Number of farmers prosecuted more than doubles in 12 months

In the past year, more than twice as many Otago farmers have been prosecuted for offences - mainly relating to dairy effluent and pugging - than the year before.

In the 12 months to July, the Otago Regional Council brought 19 prosecutions, up from seven the year before.

The number of infringement notices stayed static at 35, figures released by the council showed.

Council resource management director Selva Selvarajah said the numbers were a warning to land-users the council would not tolerate "gross activity".

Prosecutions resulting in fines of $179,850 were mostly for discharges of contaminants where they might enter water or disturb a river bed, and 15 of the 19 prosecutions were of farmers from the Clutha district.

In 2010-11, prosecutions resulting in fines of $105,650 were evenly spread across the region: two each in Dunedin, Clutha and Central Otago and one in Waitaki.

When a prosecution was taken, the courts imposed the sentence and fine.

The council, under the Resource Management Act, was given 90% of the money from the fine. In the past two years, the regional council received $678,418 in fines from the courts, some coming from cases that dated back to 2008: the courts allowed fines to be paid in instalments.

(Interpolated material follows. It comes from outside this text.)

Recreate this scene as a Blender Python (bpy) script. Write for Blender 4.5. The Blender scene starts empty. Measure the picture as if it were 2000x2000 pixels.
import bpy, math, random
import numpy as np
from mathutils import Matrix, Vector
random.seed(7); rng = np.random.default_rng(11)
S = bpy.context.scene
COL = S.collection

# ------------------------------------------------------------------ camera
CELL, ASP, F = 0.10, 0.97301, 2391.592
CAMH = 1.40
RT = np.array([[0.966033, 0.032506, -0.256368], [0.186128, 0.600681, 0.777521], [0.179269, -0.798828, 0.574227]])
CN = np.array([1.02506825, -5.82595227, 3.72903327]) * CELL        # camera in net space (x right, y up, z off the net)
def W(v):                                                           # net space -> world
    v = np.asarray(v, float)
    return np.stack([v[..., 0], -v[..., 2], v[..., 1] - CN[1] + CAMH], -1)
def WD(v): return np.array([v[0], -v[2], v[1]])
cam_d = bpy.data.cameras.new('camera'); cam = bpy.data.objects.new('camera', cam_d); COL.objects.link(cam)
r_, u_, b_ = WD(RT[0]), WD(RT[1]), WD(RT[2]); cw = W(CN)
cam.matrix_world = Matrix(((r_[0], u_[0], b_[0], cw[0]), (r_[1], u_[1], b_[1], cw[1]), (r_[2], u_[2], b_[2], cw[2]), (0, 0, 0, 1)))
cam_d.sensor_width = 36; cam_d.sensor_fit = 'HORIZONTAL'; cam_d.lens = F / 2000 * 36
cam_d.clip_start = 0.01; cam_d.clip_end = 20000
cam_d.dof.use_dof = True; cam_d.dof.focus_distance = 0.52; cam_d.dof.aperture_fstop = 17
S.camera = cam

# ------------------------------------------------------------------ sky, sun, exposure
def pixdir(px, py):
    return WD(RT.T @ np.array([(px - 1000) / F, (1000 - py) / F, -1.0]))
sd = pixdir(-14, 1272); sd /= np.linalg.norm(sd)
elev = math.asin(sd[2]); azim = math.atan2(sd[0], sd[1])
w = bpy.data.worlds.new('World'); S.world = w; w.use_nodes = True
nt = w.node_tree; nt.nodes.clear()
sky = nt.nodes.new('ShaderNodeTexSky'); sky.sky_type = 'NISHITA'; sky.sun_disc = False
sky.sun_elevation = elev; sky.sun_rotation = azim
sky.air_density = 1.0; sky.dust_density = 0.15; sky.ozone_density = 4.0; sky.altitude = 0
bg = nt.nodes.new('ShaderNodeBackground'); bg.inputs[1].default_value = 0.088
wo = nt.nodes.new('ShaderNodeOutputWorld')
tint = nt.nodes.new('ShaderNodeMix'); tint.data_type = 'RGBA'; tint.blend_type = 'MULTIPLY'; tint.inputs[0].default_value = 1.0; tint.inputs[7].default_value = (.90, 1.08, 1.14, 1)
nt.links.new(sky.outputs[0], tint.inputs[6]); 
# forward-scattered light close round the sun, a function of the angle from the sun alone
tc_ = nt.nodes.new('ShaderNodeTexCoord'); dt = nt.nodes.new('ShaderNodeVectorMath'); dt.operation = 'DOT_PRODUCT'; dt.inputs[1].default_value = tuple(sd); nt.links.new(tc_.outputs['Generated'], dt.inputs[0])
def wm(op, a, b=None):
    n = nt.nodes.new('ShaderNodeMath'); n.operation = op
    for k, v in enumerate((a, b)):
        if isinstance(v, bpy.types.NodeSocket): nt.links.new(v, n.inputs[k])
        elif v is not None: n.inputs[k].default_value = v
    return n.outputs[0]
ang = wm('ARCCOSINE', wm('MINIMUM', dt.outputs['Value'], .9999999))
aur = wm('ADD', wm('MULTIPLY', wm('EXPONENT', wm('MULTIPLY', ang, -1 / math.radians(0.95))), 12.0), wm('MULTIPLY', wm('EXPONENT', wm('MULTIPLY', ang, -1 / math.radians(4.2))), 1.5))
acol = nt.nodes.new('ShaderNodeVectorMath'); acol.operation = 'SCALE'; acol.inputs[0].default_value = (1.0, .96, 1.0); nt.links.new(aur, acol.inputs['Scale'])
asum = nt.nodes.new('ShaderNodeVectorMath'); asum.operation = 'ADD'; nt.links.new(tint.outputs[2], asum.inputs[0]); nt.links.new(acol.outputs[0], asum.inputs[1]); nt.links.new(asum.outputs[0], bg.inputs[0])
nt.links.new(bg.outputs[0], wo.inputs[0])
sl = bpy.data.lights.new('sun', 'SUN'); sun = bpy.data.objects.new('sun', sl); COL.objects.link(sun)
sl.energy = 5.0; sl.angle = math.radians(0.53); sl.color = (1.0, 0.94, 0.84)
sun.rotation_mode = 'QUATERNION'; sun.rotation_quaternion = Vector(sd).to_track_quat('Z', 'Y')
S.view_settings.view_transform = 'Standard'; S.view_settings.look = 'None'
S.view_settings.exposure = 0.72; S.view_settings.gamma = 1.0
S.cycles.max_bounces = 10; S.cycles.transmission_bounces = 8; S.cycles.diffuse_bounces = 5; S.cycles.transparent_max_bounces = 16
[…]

It cost the council $691,783 in total in staff time ($322,254), legal ($293,689) and external costs such as hiring specialist witnesses to take those cases to court.

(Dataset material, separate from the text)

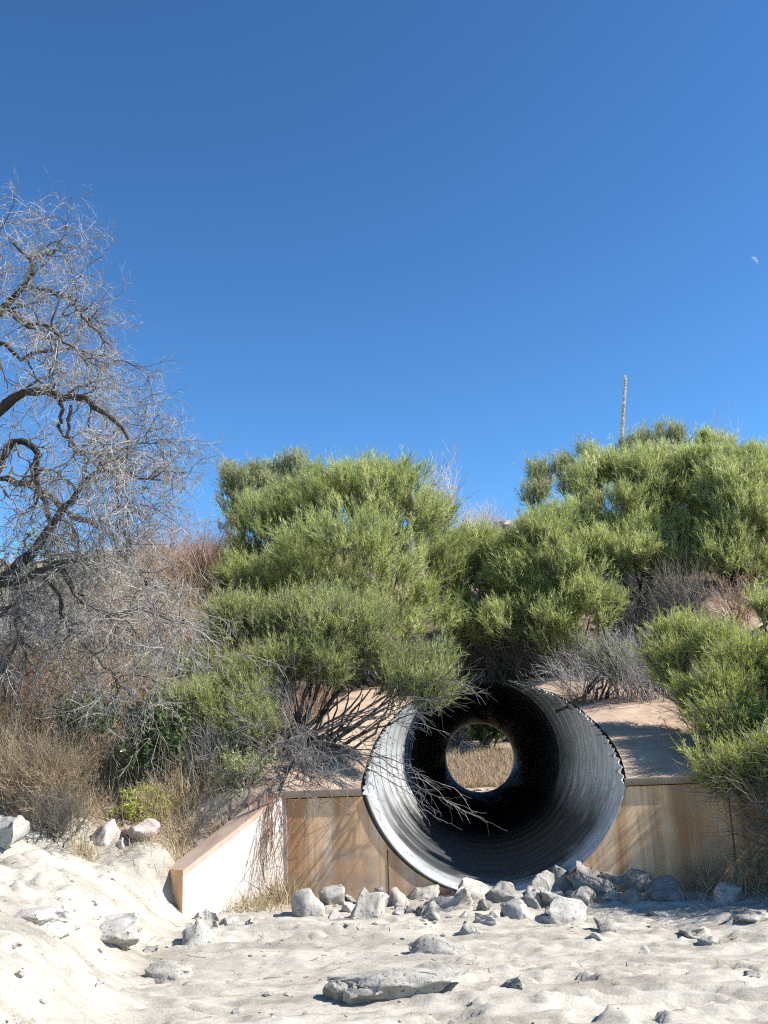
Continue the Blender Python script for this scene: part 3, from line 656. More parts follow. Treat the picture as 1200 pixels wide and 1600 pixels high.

The most expensive cases were those where the charges were defended, including one which cost the council $107,169 and another $51,427.

Fines were set by the court, not the council, Dr Selvarajah said.

"The fines are set as a deterrent by the courts."

It would take up to five years to see whether the council was making a loss or a gain financially through taking people to court. The council was not "revenue-collecting" through prosecuting people.

Although the figures showed most running the region's 390 dairy farms were compliant, a recent focus on pugging and sedimentation of waterways had brought prosecution numbers back up, Dr Selvarajah said.

South and West Otago areas featured mainly because of their tendency towards saturated soils and tile and mole drain systems, he said.

From 2007 to 2009, prosecution numbers hit a high of about 25 a year because of effluent spills and ponding.

There had been a significant improvement but there was still room for more, Dr Selvarajah said.

"The new plan change has foreshadowed no tolerance of sedimentation, bed disturbance or effluent getting to water."

Prosecution numbers would probably go up as the council's compliance unit furthered inspections, Dr Selvarajah said.